Do I need a break...?
Sigh... Hm, well, I've been thinking... Some of my friends have been experiencing problems, and I do my best to help them. I never noticed that sometimes I get neglected because I always try to help em out... I usually get treated as some sort of robot instead of a person. To be honest, I haven't really noticed it... Some time ago two of my friends told me that I need a rest. "You're only human..." They say. But... Jesus never gave up on me when I always failed Him. I'm not saying that what my friends are saying is wrong... They're right, I'm only human, and there are times where I WILL become mentally tired. But I want to help out my friends whenever necessary... As the Lord said, if I don't give up on helping others I'll be rewarded at the right time... Not that I'm after the reward, mind you. the reward I'm after is my friends feeling better, and my efforts paying off... That's reward enough for me. But I've been mistreated twice already... Well maybe even more than twice.

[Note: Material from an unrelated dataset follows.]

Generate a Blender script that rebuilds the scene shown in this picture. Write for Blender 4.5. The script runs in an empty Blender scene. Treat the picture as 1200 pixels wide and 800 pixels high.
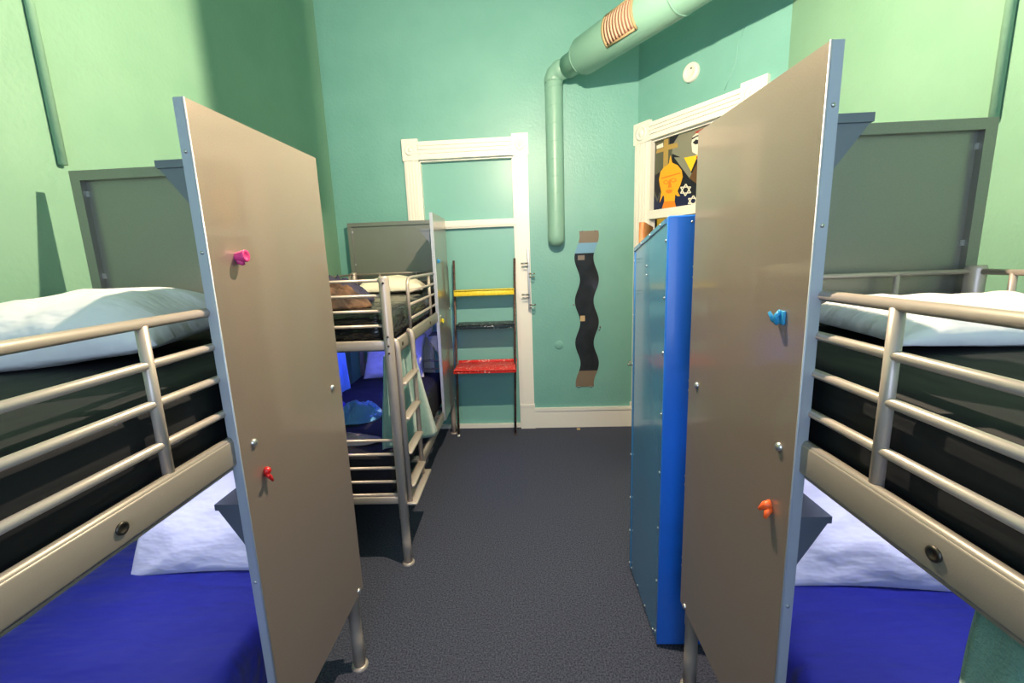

Sometimes my sempai takes me for granted, but I'm glad she realizes her mistakes... To be honest I'm starting to feel really tired now. But I'll keep on helping my friends! I'll keep on trying. I'll comfort them whenever they need it... I'll really do my best. But... I guess I have to learn when to leave em alone... "Sometimes people have to be insensitive for others to learn." my friend once told me. There's also that line "How can he learn to stand on his own if you keep on catching him whenever he falls?".
..Sigh... I dunno. But I wont stop helping my friends whenever they need it... God gives me enough strength to stand up against the stress. Besides, I can't give up on them now, right?
notes:
- My friends are also right, though... I'm only human, and I should be treated as one...
- Well, by God's grace, things will turn out okay.